評価基準は「BingがKYOKOと同じ条件で虚構記事を自動生成できるか否か」と、「生成した記事がオチを持つか否か」。「科学」「ソフトウェア」「矛盾」を記事の要素として設定したところ、Bingは「新開発の、人間の認知能力を超えた複雑な問題を解けるAIシステムが、『地球は平らだ』『重力は存在しない』などと主張し出した」といった内容の、もっともらしくもでたらめな記事を数十秒で生成したといいます。
委員会が経緯を伏せ、生成された記事を新規原稿として提出したところ、社主のUK氏は「文体が雑誌調で新聞らしくない」「オチが弱い」と指摘しつつも、「内容に論理的な破綻はなく、構成は成立している」として、「55点」と評価。採点後にAIが書いた記事だと説明すると、UK氏は「とうとうここまで来たか」と言ってひざから崩れ落ちたそうです。

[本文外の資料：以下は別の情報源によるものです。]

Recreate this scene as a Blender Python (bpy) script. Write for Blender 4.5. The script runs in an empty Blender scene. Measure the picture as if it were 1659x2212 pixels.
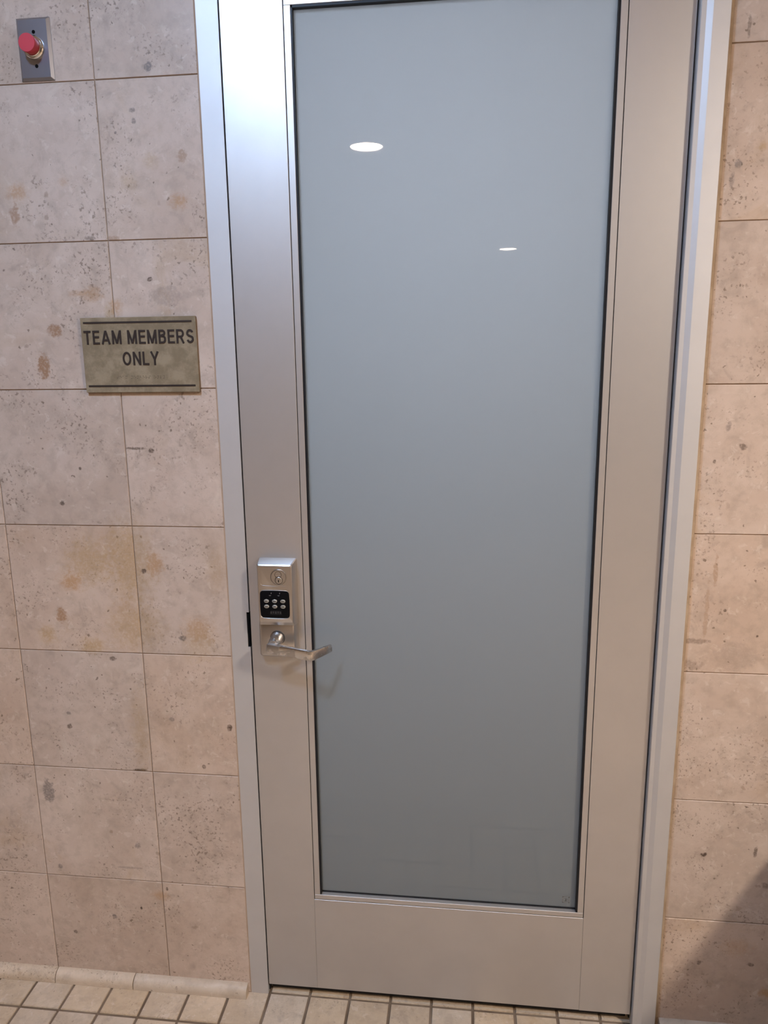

これをして、委員会は「2016年の記事の内容はほぼ実現しているうえに、AIは3週間どころか数十秒で記事を自動生成しており、誤報を超えた致命的な誤報である」と判断。当該記事を執筆したUK氏に対し、「3日間おやつ抜き」「本社ビル地下3階の地下牢に3日間勾留」「人工知能の理解・啓蒙のため、Bingと共同で製作した虚構記事をSNSの同紙アカウント上で配信」の処分を言い渡しました。